● **DATA LINES**
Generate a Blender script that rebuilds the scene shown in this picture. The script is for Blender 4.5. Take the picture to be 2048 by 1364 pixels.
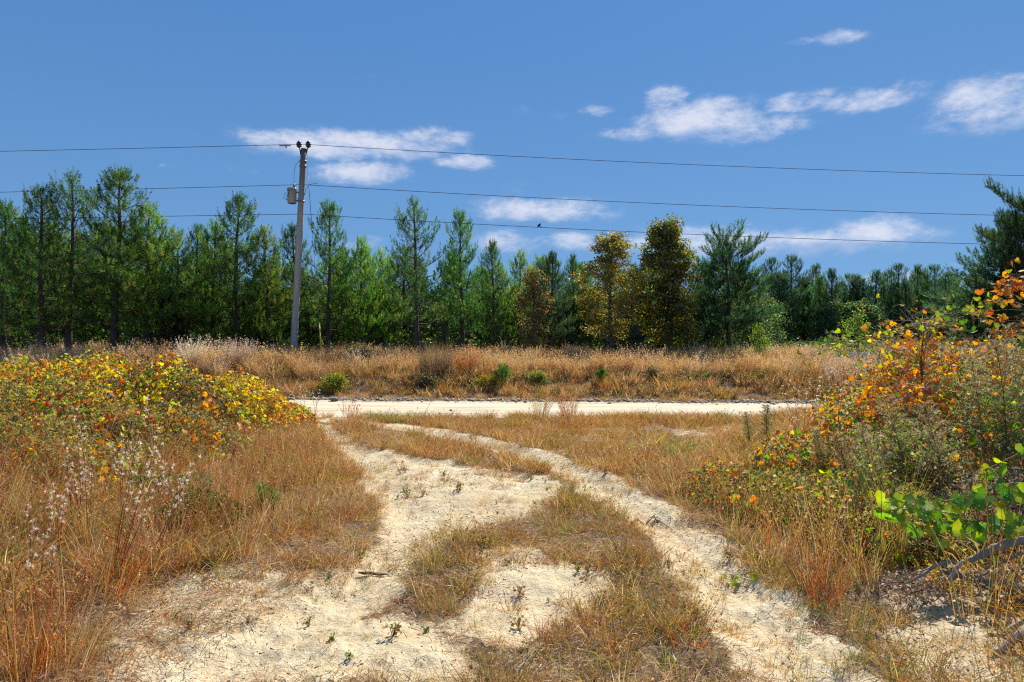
import bpy, math
import numpy as np
from mathutils import Vector, Matrix, Euler

for o in list(bpy.data.objects):
    bpy.data.objects.remove(o, do_unlink=True)
sc = bpy.context.scene
COL = sc.collection
R = math.radians
rng = np.random.default_rng(7)

# ------------------------------------------------------------------ camera
F = 1365.0            # focal length in photo pixels (2048 wide)
CAMZ = 1.6
cam_d = bpy.data.cameras.new('camera')
cam = bpy.data.objects.new('camera', cam_d)
COL.objects.link(cam)
cam.location = (0, 0, CAMZ)
cam.rotation_euler = (R(90.336), 0, 0)
cam_d.sensor_width = 36
cam_d.lens = 24
cam_d.clip_start = 0.05
cam_d.clip_end = 3000
sc.camera = cam

# ------------------------------------------------------------------ light
SUN_EL, SUN_AZ = 42.0, 30.0          # azimuth measured from +Y towards +X
sd = bpy.data.lights.new('sun', 'SUN')
sd.energy = 5.0
sd.angle = R(0.53)
sd.color = (1.0, 0.95, 0.86)
so = bpy.data.objects.new('sun', sd)
COL.objects.link(so)
dv = Vector((math.sin(R(SUN_AZ)) * math.cos(R(SUN_EL)), math.cos(R(SUN_AZ)) * math.cos(R(SUN_EL)), math.sin(R(SUN_EL))))
so.rotation_euler = dv.to_track_quat('Z', 'Y').to_euler()
so.location = (20, 40, 40)

world = bpy.data.worlds.new('World')
sc.world = world
world.use_nodes = True
SKY_STRENGTH = 0.13
sc.view_settings.view_transform = 'Standard'
sc.view_settings.look = 'None'
sc.view_settings.gamma = 1
sc.view_settings.use_curve_mapping = False
sc.view_settings.exposure = 0.5
sc.render.engine = 'CYCLES'
sc.cycles.use_denoising = False
sc.cycles.filter_width = 1.2
sc.cycles.max_bounces = 7
sc.cycles.diffuse_bounces = 3
sc.cycles.transmission_bounces = 4
sc.cycles.transparent_max_bounces = 6


class NT:
    """tiny node-tree helper"""
    def __init__(s, tree):
        s.t = tree
        s.n = tree.nodes
        s.n.clear()

    def new(s, typ, **kw):
        nd = s.n.new(typ)
        for k, v in kw.items():
            setattr(nd, k, v)
        return nd

    def link(s, a, b):
        s.t.links.new(a, b)

    def setin(s, sock, v):
        if isinstance(v, bpy.types.NodeSocket):
            s.link(v, sock)
        else:
            sock.default_value = v

    def math(s, op, a, b=None, c=None, clamp=False):
        nd = s.new('ShaderNodeMath', operation=op, use_clamp=clamp)
        s.setin(nd.inputs[0], a)
        if b is not None:
            s.setin(nd.inputs[1], b)
        if c is not None:
            s.setin(nd.inputs[2], c)
        return nd.outputs[0]

    def mix(s, f, a, b, blend='MIX'):
        nd = s.new('ShaderNodeMix', data_type='RGBA', blend_type=blend)
        s.setin(nd.inputs[0], f)
        s.setin(nd.inputs[6], a)
        s.setin(nd.inputs[7], b)
        return nd.outputs[2]

    def noise(s, vec, scale, detail=4, rough=0.55, dim='3D'):
        nd = s.new('ShaderNodeTexNoise', noise_dimensions=dim)
        nd.inputs['Scale'].default_value = scale
        nd.inputs['Detail'].default_value = detail
        nd.inputs['Roughness'].default_value = rough
        if vec is not None:
            s.link(vec, nd.inputs['Vector'])
        return nd

    def ramp(s, fac, stops):
        nd = s.new('ShaderNodeValToRGB')
        cr = nd.color_ramp
        while len(cr.elements) > 1:
            cr.elements.remove(cr.elements[-1])
        cr.elements[0].position = stops[0][0]
        cr.elements[0].color = stops[0][1]
        for p, c in stops[1:]:
            e = cr.elements.new(p)
            e.color = c
        s.setin(nd.inputs[0], fac)
        return nd.outputs[0]

    def smooth(s, v, lo, hi):
        nd = s.new('ShaderNodeMapRange', interpolation_type='SMOOTHSTEP')
        s.setin(nd.inputs[0], v)
        nd.inputs[1].default_value = lo
        nd.inputs[2].default_value = hi
        return nd.outputs[0]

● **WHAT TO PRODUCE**
Without including any pictures, print all of the material exactly as given.

● **FINAL RESULT**
Generate a Blender script that rebuilds the scene shown in this picture. The script is for Blender 4.5. Take the picture to be 2048 by 1364 pixels.
import bpy, math
import numpy as np
from mathutils import Vector, Matrix, Euler

for o in list(bpy.data.objects):
    bpy.data.objects.remove(o, do_unlink=True)
sc = bpy.context.scene
COL = sc.collection
R = math.radians
rng = np.random.default_rng(7)

# ------------------------------------------------------------------ camera
F = 1365.0            # focal length in photo pixels (2048 wide)
CAMZ = 1.6
cam_d = bpy.data.cameras.new('camera')
cam = bpy.data.objects.new('camera', cam_d)
COL.objects.link(cam)
cam.location = (0, 0, CAMZ)
cam.rotation_euler = (R(90.336), 0, 0)
cam_d.sensor_width = 36
cam_d.lens = 24
cam_d.clip_start = 0.05
cam_d.clip_end = 3000
sc.camera = cam

# ------------------------------------------------------------------ light
SUN_EL, SUN_AZ = 42.0, 30.0          # azimuth measured from +Y towards +X
sd = bpy.data.lights.new('sun', 'SUN')
sd.energy = 5.0
sd.angle = R(0.53)
sd.color = (1.0, 0.95, 0.86)
so = bpy.data.objects.new('sun', sd)
COL.objects.link(so)
dv = Vector((math.sin(R(SUN_AZ)) * math.cos(R(SUN_EL)), math.cos(R(SUN_AZ)) * math.cos(R(SUN_EL)), math.sin(R(SUN_EL))))
so.rotation_euler = dv.to_track_quat('Z', 'Y').to_euler()
so.location = (20, 40, 40)

world = bpy.data.worlds.new('World')
sc.world = world
world.use_nodes = True
SKY_STRENGTH = 0.13
sc.view_settings.view_transform = 'Standard'
sc.view_settings.look = 'None'
sc.view_settings.gamma = 1
sc.view_settings.use_curve_mapping = False
sc.view_settings.exposure = 0.5
sc.render.engine = 'CYCLES'
sc.cycles.use_denoising = False
sc.cycles.filter_width = 1.2
sc.cycles.max_bounces = 7
sc.cycles.diffuse_bounces = 3
sc.cycles.transmission_bounces = 4
sc.cycles.transparent_max_bounces = 6


class NT:
    """tiny node-tree helper"""
    def __init__(s, tree):
        s.t = tree
        s.n = tree.nodes
        s.n.clear()

    def new(s, typ, **kw):
        nd = s.n.new(typ)
        for k, v in kw.items():
            setattr(nd, k, v)
        return nd

    def link(s, a, b):
        s.t.links.new(a, b)

    def setin(s, sock, v):
        if isinstance(v, bpy.types.NodeSocket):
            s.link(v, sock)
        else:
            sock.default_value = v

    def math(s, op, a, b=None, c=None, clamp=False):
        nd = s.new('ShaderNodeMath', operation=op, use_clamp=clamp)
        s.setin(nd.inputs[0], a)
        if b is not None:
            s.setin(nd.inputs[1], b)
        if c is not None:
            s.setin(nd.inputs[2], c)
        return nd.outputs[0]

    def mix(s, f, a, b, blend='MIX'):
        nd = s.new('ShaderNodeMix', data_type='RGBA', blend_type=blend)
        s.setin(nd.inputs[0], f)
        s.setin(nd.inputs[6], a)
        s.setin(nd.inputs[7], b)
        return nd.outputs[2]

    def noise(s, vec, scale, detail=4, rough=0.55, dim='3D'):
        nd = s.new('ShaderNodeTexNoise', noise_dimensions=dim)
        nd.inputs['Scale'].default_value = scale
        nd.inputs['Detail'].default_value = detail
        nd.inputs['Roughness'].default_value = rough
        if vec is not None:
            s.link(vec, nd.inputs['Vector'])
        return nd

    def ramp(s, fac, stops):
        nd = s.new('ShaderNodeValToRGB')
        cr = nd.color_ramp
        while len(cr.elements) > 1:
            cr.elements.remove(cr.elements[-1])
        cr.elements[0].position = stops[0][0]
        cr.elements[0].color = stops[0][1]
        for p, c in stops[1:]:
            e = cr.elements.new(p)
            e.color = c
        s.setin(nd.inputs[0], fac)
        return nd.outputs[0]

    def smooth(s, v, lo, hi):
        nd = s.new('ShaderNodeMapRange', interpolation_type='SMOOTHSTEP')
        s.setin(nd.inputs[0], v)
        nd.inputs[1].default_value = lo
        nd.inputs[2].default_value = hi
        return nd.outputs[0]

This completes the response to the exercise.